Inside The Sun Records Sound, A Marvel Even Today

Jul 22, 2014
Originally published on July 22, 2014 8:17 pm

For more conversations with music makers, check out NPR's Music Interviews.

Copyright 2017 NPR. To see more, visit


Recording legends from Elvis Presley and Johnny Cash to Howlin' Wolf cut some of their earliest tracks at Sun Records in Mephis. And more than 60 years later, the studio is still making music the old-fashioned way. From member station WKNO in Memphis, Christopher Blank explores the label's signature sound.

UNIDENTIFIED WOMAN: Are you guys Johnny Cash fans?


WOMAN: OK. Pretty much everybody is these days.

CHRISTOPHER BLANK, BYLINE: Every day, hundreds of tourists pay twelve bucks to visit the room where some say rock 'n' roll was born. Sun Studio is about the size of a one car garage. The walls and ceiling are covered with white acoustic tiles.

WOMAN: I'll show you a little trick. You guys can hear there's a percussion sound in this Johnny Cash song. In this - "I Walk The Line" - see?


BLANK: Our tour guide picks up a guitar. the slack strings rattle as she strums along, revealing the secret to Cash's rhythm. But there's another element to this song - that cavernous and booming sound - that can't be explained here in this room.
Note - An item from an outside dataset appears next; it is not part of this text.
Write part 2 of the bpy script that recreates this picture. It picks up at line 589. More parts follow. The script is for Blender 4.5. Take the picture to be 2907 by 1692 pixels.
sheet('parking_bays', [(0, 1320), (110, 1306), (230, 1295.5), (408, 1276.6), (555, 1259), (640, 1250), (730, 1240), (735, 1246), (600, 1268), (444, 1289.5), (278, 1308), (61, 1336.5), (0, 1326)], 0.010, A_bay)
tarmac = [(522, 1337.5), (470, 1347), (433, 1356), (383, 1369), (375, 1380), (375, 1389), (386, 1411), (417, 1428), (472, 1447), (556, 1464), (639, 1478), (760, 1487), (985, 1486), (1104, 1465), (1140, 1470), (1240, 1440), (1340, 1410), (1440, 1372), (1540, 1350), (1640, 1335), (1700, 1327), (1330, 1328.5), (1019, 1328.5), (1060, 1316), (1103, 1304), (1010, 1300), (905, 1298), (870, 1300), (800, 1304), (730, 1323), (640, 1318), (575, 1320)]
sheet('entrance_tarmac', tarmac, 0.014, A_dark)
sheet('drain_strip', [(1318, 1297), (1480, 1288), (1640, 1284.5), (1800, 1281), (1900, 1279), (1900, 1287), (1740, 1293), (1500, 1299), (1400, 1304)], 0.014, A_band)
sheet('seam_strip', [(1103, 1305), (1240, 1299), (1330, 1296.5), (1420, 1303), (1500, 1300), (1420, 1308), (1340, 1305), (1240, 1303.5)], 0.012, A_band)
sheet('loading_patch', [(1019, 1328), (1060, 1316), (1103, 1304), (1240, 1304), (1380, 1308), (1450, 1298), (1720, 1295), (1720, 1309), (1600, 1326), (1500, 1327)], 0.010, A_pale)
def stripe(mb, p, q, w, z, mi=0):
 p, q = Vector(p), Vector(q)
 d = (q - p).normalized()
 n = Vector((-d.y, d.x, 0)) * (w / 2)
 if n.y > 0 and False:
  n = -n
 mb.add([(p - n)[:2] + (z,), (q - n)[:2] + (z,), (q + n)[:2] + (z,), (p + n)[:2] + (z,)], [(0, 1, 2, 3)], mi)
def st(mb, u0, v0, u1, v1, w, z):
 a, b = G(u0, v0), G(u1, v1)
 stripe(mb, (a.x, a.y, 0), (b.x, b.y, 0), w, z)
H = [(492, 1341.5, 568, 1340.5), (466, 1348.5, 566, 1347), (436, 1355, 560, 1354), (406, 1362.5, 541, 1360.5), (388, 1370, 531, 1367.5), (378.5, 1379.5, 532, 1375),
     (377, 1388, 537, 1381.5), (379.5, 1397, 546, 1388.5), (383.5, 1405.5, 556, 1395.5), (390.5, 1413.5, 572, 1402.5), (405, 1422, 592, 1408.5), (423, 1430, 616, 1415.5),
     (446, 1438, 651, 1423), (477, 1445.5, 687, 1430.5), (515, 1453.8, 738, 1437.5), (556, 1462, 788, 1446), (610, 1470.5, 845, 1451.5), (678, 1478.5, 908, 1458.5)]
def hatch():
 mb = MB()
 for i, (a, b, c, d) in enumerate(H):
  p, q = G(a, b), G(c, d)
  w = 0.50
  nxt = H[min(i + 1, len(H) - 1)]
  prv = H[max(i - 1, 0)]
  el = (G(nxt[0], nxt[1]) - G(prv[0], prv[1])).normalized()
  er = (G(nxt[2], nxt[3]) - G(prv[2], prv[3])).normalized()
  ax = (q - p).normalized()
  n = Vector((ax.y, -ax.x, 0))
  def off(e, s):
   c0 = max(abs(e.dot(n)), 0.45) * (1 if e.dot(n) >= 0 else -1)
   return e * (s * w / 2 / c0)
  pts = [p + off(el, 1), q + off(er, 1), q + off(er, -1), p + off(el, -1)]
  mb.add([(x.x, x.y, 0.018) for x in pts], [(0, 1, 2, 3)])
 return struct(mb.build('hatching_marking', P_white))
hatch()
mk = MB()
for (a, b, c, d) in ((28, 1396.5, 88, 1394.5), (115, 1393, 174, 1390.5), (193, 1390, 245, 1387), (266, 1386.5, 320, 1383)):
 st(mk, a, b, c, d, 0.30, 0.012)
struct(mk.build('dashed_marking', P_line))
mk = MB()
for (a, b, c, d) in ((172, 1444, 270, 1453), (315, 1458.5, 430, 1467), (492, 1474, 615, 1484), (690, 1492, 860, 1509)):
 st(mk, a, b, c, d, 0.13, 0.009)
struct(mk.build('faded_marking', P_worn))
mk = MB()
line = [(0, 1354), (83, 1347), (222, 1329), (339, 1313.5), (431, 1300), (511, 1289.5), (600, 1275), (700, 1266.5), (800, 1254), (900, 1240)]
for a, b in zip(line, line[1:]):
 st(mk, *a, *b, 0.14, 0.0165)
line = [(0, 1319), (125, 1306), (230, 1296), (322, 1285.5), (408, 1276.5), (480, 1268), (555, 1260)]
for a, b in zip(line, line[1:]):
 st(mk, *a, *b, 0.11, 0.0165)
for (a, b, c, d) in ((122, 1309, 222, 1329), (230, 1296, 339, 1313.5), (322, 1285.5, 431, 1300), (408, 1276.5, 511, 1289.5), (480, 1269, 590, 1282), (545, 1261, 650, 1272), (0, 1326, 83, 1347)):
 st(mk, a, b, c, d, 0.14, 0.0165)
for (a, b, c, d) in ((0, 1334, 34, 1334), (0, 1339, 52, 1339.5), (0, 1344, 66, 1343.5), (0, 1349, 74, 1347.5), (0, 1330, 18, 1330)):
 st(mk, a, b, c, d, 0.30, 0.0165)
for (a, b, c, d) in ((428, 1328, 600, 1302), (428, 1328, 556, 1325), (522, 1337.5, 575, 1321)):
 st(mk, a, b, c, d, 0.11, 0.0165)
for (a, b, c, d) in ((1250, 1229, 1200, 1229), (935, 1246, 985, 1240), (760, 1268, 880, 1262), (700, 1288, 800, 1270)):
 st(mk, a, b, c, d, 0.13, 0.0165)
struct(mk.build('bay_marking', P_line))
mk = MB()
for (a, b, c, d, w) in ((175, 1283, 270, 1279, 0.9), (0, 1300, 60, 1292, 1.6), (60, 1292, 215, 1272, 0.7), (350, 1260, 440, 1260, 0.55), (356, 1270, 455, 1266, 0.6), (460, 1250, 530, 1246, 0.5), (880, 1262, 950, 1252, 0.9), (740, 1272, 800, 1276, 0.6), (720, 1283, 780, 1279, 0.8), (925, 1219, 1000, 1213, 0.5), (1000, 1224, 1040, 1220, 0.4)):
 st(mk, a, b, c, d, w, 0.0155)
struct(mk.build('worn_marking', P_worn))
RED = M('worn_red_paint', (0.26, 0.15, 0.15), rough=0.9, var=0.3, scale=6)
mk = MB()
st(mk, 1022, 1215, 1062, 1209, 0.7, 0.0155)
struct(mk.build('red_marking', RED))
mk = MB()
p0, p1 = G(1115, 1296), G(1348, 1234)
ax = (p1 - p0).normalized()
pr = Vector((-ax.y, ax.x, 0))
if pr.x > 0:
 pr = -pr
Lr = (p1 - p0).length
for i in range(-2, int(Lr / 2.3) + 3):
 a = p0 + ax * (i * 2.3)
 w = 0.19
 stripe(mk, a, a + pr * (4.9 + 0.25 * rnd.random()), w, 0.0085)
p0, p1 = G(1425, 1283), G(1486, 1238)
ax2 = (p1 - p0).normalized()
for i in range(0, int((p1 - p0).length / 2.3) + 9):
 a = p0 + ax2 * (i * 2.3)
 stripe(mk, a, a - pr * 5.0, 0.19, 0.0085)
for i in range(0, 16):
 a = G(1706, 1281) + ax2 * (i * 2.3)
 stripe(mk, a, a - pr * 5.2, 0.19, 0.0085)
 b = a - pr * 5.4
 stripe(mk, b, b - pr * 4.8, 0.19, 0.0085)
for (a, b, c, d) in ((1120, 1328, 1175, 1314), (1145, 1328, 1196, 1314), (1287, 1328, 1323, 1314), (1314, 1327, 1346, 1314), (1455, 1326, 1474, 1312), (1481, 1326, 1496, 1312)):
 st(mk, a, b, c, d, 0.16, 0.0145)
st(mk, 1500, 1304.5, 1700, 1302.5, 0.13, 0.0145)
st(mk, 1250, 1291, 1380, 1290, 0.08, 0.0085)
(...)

JOHNNY CASH: (Singing) I keep a close watch on this heart of mine. I keep my eyes wide open all the time.

BLANK: That depended on the imagination of the labels pioneering founder, Sam Phillips. Stepping into the control room, you can still see what Phillips had to work with - big metal consoles full of large knobs and vacuum tubes. It's here that a young recording engineer named Matt Ross-Spang is re-creating the sonic palette of early Sun records using the early equipment.

MATT ROSS-SPANG: Everything in here is before 1970.

BLANK: Everything but Ross, who is vintage 1987. Hipsters would drool over his collection of retro hardware, from old microphones to a record lathe. But Phillips' sound was more than just his gear. And Ross-Spang has spent a decade picking apart old recordings for clues to how the music was made...


BLANK: ...Like this back alley reverb on Johnny London's saxophone in the 1953 instrumental "Drivin' Slow." Through trial and error, Ross-Spang discovered that sometimes Phillips just recorded people in the echo-y reception area or even in the bathroom.

ROSS-SPANG: You know, just got goose bumps and my neck hair standing up, like, oh, that's how he did, you know. So it's kind of like sonic archaeology, I mean, where you're digging, but you don't know what you're going to find.

BLANK: Sam Phillips' son, Jerry Phillips, says, his father was always trying new ways to get different sounds from the room.

JERRY PHILLIPS: My dad called it a laboratory. You had to get in there like a laboratory, like you're making something or building something like a Frankenstein, you know.

BLANK: His dad's trademark effect is called slapback echo.


BLANK: It was created by using a reel-to-reel tape machine to feed a slightly delayed playback into the master recording. Matt Ross-Spang explains why Phillips liked it so much.

ROSS-SPANG: Sam would eat in a cafe every day, and he heard the jukebox. And the way the jukebox kind of echoed in the room - he thought, this is how people want to hear music. They don't want to hear it perfectly, exactly like it happened. They want to hear it with some kind of - a little bit of fantasy around it.

BLANK: Not every band that records at Sun wants that vintage sound. But getting the Sam Phillips treatment is one reason the studio stays busy these days. It's booked almost every night after the tourist leave. At a recent session, a band called The Buff City Backsliders warmed up. The horns were miked in the reception area. The drummer lowered his volume. Singer Jason Freeman says that recording at Sun is about finding what Phillips called the imperfectly perfect.

JASON FREEMAN: You know, we're all playing live together in a room - no headphones - the way Sam would've done it - you know, totally live. We're trying to capture that energy, you know.

All right, boys.


BLANK: As The Backsliders launch into take one, Freeman stands near the spot where 60 years ago this month, Elvis Presley recorded his first hit, "That's All Right, Mama." Sam Phillips knew right then he'd gotten something good. Ross-Spang says, that's part of the fun.

ROSS-SPANG: You can feel in the room with the take. There's no, like, I don't know if that was it. You never hear that. You hear like, man, we've got to go hear that back.

BLANK: Jerry Phillips, whose family is still in the music business, says that in an age of digital editing and endless retakes, the old ways of recording reveal to young musicians what the first great secrets of rock 'n' roll...

PHILLIPS: ...Which is we don't know what we're doing, really, but we know it when we've got it.